To be clear, Ta’imua is playing a local but isn’t actually Thai. He is, however, Hawaiian, and The Bay was filmed off Oahu, meaning he’s the only indigenous representation on both counts. The other three characters, all Americans, are brave and willing to risk their own safety for the group, leaving only Ruhan to put a face to the cruel, selfish humans mentioned earlier in the film. It’s certainly a choice!

His performance is somewhat stifled by the desire to make him seem menacing, but it’s passable. The others are equally okay as performers, but it’s only Oliveros’ Dani who stands apart as a spirited individual worthy of viewer fist pumps. Cinematographer Helge Gerull delivers some attractive landscape shots destined to make you consider a Hawaiian vacation, and composer Gad Emile Zeitune finds some effective aural backdrops for the film’s teasingly emotional moments.

Then there’s the sharks. A major drag on the subgenre these days is the use of cheap CG effects (including the abysmal use of A.I. in Chum), but The Bay sidesteps that problem for the most part. There are real sharks here, lots of them, but they appear to be solely present via stock footage edited into the film. Some CG is used here and there, too, with shots being comped together to tighten the proximity between humans and sharks. Most effective, arguably, are the practical effects used to create fins cutting through the water near the characters.

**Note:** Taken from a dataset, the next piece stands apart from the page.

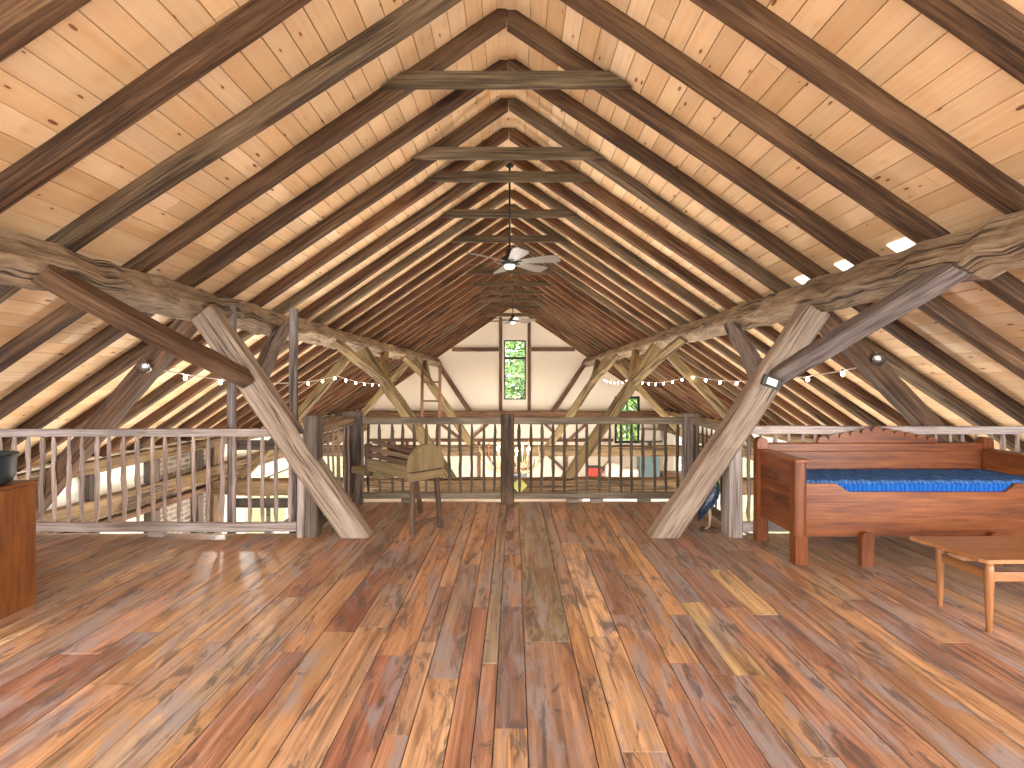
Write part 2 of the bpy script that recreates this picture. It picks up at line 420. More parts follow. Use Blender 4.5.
# ------------------------------------------------------------------ floor of the loft
PAL = {'T': (200, 156, 114), 'L': (226, 188, 140), 'O': (188, 142, 104), 'R': (144, 96, 78), 'G': (154, 138, 126), 'P': (146, 112, 100), 'B': (174, 130, 102), 'K': (186, 156, 132)}
def bcol(k):
    c = PAL[k]; j = R.uniform(0.9, 1.1); mean = (166, 136, 114)
    c = [0.94 * (0.74 * p + 0.26 * q) for p, q in zip(c, mean)]
    return lin([min(255, max(0, x * j + R.uniform(-5, 5))) for x in c])
cols = [(-1.49, -1.3, [(9, 'R')]), (-1.3, -1.2, [(2.3, 'T'), (9, 'O')]), (-1.2, -1.03, [(2.5, 'B'), (3.6, 'O'), (9, 'R')]), (-1.03, -0.864, [(2.7, 'T'), (4, 'R'), (9, 'O')]),
        (-0.864, -0.68, [(2.755, 'L'), (4.2, 'B'), (9, 'O')]), (-0.68, -0.5, [(2.47, 'R'), (4.4, 'O'), (9, 'T')]), (-0.5, -0.40, [(1.91, 'T'), (2.6, 'K'), (3.3, 'G'), (9, 'T')]),
        (-0.40, -0.25, [(2.28, 'L'), (3.7, 'G'), (9, 'T')]), (-0.25, -0.154, [(3.0, 'R'), (9, 'T')]), (-0.154, -0.077, [(2.4, 'B'), (9, 'G')]), (-0.077, 0.052, [(1.95, 'T'), (3.0, 'G'), (3.9, 'O'), (9, 'O')]),
        (0.052, 0.297, [(2.6, 'P'), (4.3, 'G'), (9, 'K')]), (0.297, 0.39, [(3.2, 'O'), (9, 'G')]), (0.39, 0.56, [(1.824, 'T'), (2.65, 'L'), (4.2, 'L'), (9, 'O')]), (0.56, 0.745, [(2.9, 'B'), (4.0, 'P'), (9, 'B')]),
        (0.745, 0.90, [(2.4, 'P'), (3.5, 'B'), (9, 'O')]), (0.90, 1.02, [(2.3, 'P'), (2.9, 'G'), (9, 'T')]), (1.02, 1.17, [(1.8, 'O'), (2.3, 'O'), (3.07, 'L'), (4.2, 'G'), (9, 'R')]),
        (1.17, 1.39, [(3.0, 'B'), (9, 'B')]), (1.39, 1.55, [(2.9, 'P'), (3.6, 'L'), (9, 'B')]), (1.55, 1.70, [(3.2, 'B'), (9, 'G')]), (1.70, 1.88, [(2.6, 'R'), (4.0, 'P'), (9, 'B')]), (1.88, 2.03, [(9, 'T')]),
        (2.03, 2.2, [(3.1, 'P'), (9, 'G')])]
x = 2.2
while x < WX:
    w = R.uniform(0.13, 0.22); segs = []; y = R.uniform(1, 3)
    while y < 5: segs.append((y, R.choice('GPBPKGR'))); y += R.uniform(1.2, 3)
    segs.append((9, R.choice('GPBK'))); cols.append((x, min(x + w, WX), segs)); x += w
x = -1.49
while x > -WX:
    w = R.uniform(0.14, 0.24); segs = []; y = R.uniform(1, 3)
    while y < 5: segs.append((y, R.choice('TOTBTLORG'))); y += R.uniform(1.2, 3)
    segs.append((9, R.choice('TOKGB'))); cols.append((max(x - w, -WX), x, segs)); x -= w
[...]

There’s a sense of grounded reality to the shark kills, and while they’re less showy, they’re weightier as a result. Wounded bodies drift away, and the moment where shark nibbles turn into ferocious feasting feels more inevitable and affecting than sudden or scary. The sole exception to the general quality of those kills is the film’s final shark encounter, which doubles down on the poor choices by pairing a silly CG beat with some poorly matched stock footage.

Pretty much every shark attack movie lives or dies on its presentation of the sharks themselves. There are exceptions, of course, with Steven Spielberg’s Jaws being chief among them – everything about that film, from the writing and acting to the directing and editing, helps make it a masterpiece despite the mechanical shark looking goofy as hell outside of the water – but The Bay isn’t Jaws. It’s not even Jaws: The Revenge. Its live sharks are mildly effective, though, and give it a subdued realism that will likely appeal to viewers averse to CG intrusions. Will that be enough to win them over, though?

“When you enter the ocean, you enter the food chain… and not necessarily at the top,” says an opening onscreen quote from Jacques Cousteau, and something similar could be said for shark attack movies in general. When you make one of these movies, you enter a well-trodden and densely populated subgenre… and you’re all but guaranteed to not be at or even near the top. The Bay is closer to the ocean floor than the water’s surface, and while that still puts it above the bulk of the genre, it’s probably not enough of a reason to step foot in these waters.

The Bay opens in theaters and on demand on July 17, 2026.